Dean Escalera taught us that in mediations it is important to gather information from all sides and hear each side’s story before commencing the mediation. She taught us to identify the common interests that both sides share, the opposing interests of each side, and the non-opposing but non-mutual interests. With this knowledge, the mediator guides the parties to compromise on the directly opposing interests while identifying the interests that each party can retain without losing the ultimate individual goal. This mediation experience showed me that often times opposing parties have more interests in common or not in opposition than originally manifested and the parties are closer to reaching an agreement than it may appear.

Speaking for the Cholera team who worked with Dean Escalera on our project, I think we learned as much from her as we did from the Haitians this week. Not only was she able to provide us with wisdom, experience, and life lessons, but she was able to subtly and nonchalantly direct us in the right direction when we needed it during interviews or de-briefings. She provided the perfect balance as a supervisor; she allowed us to have complete independence and responsibility for our Cholera project but gave us positive and constructive advice to enhance this learning experience not only for our work in Haiti but for our future legal careers.

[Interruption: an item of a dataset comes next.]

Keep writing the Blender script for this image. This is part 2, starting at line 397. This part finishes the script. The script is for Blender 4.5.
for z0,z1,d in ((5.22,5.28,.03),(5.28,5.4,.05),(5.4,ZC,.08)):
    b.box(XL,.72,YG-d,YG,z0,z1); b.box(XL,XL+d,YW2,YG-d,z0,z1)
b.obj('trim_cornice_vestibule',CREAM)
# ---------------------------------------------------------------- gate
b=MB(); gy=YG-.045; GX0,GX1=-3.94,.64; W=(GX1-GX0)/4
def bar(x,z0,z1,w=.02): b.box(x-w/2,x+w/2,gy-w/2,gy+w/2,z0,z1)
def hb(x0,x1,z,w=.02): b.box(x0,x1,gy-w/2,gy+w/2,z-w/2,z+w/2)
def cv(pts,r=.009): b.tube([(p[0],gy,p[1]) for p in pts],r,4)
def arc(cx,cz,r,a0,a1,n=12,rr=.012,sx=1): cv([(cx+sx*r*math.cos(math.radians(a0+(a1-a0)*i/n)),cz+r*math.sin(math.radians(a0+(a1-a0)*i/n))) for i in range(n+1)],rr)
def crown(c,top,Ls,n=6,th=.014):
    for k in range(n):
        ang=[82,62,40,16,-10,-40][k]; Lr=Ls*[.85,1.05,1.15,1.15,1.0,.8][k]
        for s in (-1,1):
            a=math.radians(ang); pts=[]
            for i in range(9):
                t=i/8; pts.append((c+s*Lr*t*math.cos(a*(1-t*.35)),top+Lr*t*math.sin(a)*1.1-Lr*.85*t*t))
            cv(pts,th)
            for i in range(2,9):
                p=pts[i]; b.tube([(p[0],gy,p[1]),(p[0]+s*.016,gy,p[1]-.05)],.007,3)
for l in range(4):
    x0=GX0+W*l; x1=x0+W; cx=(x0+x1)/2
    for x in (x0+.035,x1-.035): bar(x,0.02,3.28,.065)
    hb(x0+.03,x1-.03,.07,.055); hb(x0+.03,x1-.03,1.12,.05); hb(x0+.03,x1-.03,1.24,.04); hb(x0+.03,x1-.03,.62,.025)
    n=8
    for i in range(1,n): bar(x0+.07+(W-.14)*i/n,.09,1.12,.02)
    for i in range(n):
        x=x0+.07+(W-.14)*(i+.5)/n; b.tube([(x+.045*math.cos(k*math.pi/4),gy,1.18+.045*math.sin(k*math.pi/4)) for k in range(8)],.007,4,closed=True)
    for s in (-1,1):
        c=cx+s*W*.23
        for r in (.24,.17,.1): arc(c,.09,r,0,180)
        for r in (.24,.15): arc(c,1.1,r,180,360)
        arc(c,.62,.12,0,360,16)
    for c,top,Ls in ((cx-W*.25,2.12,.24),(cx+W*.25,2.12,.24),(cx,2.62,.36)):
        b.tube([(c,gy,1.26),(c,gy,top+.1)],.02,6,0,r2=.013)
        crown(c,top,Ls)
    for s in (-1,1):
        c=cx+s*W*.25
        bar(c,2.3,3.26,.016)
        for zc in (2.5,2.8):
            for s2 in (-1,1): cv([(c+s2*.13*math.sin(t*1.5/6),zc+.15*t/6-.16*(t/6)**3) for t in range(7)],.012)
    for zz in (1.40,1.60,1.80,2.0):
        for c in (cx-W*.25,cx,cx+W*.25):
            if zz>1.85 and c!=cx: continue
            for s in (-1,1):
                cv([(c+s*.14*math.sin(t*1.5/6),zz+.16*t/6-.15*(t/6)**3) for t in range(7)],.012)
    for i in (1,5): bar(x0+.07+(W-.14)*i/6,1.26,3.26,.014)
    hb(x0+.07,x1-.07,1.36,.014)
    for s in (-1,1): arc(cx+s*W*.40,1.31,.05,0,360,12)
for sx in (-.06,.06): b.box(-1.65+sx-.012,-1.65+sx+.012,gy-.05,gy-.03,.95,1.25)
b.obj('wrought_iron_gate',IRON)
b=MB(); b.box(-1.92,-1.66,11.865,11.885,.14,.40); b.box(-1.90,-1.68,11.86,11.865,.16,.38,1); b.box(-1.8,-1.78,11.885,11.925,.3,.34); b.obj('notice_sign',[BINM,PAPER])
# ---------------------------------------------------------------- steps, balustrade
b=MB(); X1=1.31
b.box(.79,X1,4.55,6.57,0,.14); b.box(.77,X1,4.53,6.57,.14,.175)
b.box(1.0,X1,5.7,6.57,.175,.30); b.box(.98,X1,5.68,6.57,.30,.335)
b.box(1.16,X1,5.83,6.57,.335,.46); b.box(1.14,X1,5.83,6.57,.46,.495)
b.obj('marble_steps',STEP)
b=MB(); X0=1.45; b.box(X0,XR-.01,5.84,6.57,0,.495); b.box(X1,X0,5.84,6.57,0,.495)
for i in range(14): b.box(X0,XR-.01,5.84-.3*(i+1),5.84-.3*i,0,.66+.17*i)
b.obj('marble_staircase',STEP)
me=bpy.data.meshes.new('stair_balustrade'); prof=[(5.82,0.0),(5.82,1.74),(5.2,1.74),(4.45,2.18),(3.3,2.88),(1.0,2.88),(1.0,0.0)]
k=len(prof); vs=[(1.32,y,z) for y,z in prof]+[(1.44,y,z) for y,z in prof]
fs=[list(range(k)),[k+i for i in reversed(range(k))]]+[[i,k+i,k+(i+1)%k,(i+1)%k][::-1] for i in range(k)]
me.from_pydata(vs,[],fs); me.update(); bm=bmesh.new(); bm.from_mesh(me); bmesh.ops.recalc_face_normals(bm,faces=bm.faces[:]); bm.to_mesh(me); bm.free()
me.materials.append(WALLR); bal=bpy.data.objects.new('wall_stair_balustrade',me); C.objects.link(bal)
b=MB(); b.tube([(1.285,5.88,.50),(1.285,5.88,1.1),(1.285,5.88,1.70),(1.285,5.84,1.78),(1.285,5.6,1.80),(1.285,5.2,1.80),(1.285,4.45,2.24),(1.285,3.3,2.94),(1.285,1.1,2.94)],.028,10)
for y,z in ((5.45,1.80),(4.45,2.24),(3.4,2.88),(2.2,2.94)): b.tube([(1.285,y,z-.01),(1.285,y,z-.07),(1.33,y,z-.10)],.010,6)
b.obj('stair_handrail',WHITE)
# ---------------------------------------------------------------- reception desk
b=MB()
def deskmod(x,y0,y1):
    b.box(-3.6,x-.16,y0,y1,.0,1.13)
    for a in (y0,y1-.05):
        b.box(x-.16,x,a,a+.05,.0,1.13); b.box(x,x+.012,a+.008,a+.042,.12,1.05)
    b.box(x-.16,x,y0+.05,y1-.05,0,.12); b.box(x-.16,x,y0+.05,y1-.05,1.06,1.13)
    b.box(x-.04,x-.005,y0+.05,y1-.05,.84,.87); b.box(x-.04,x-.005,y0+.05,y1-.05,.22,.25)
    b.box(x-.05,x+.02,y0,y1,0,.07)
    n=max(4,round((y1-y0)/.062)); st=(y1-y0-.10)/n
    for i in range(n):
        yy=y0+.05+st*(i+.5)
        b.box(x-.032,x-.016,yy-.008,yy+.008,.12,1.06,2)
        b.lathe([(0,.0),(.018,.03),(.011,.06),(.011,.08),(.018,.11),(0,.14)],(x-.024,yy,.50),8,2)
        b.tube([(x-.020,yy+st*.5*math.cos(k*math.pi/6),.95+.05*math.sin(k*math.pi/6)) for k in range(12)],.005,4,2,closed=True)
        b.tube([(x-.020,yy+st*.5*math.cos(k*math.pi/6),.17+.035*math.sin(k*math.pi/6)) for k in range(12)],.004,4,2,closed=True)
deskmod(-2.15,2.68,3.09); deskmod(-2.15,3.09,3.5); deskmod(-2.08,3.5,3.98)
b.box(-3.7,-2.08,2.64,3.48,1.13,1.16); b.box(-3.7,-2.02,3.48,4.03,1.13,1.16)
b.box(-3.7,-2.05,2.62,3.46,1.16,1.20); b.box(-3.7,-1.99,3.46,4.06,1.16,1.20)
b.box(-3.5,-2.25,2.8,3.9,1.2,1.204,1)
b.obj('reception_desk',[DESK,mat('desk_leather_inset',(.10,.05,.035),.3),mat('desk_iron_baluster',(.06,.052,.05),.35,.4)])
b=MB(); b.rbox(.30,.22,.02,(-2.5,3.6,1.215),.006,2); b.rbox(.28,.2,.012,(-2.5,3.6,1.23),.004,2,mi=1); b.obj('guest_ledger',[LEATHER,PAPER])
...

While we are all leaving this trip with a new and cultivated appreciation of an array of Haitian legal, political, and social issues, Dean Escalera intertwined legal lessons in mediating, interviewing, negotiating, presenting, writing, collaborating, and Haitian Constitutional law as she never failed to bring the Haitian Constitution with us to the interviews and group meetings.

Ironically, during our last meal together we spoke about first impressions. Although last year as a 1L I did not know Dean Escalera or other Fordham Deans well, I admit that I was skeptical about having one of them come with us to Haiti last year to sleep in a tent for a week without a reliable shower, toilet, or source of water.

But from her insistence on calling her “Nitz” instead of Dean Nitza Escalera or even Nitza to her week long experience in a tent in Haiti a month after the January 2010 Earthquake to her complete domination in “Do’s” to her relaxed attitude towards HST (Haitian Standard Time) and reckless Haitian driving and finally to her enthusiasm in always joining us for a necessary morning coffee or evening Presidente beer, I think I speak for all Fordham DRN members and DRN alumni when I say we couldn’t have done this without you Nitz and we are grateful for the integral and irreplaceable role that you play on our trips.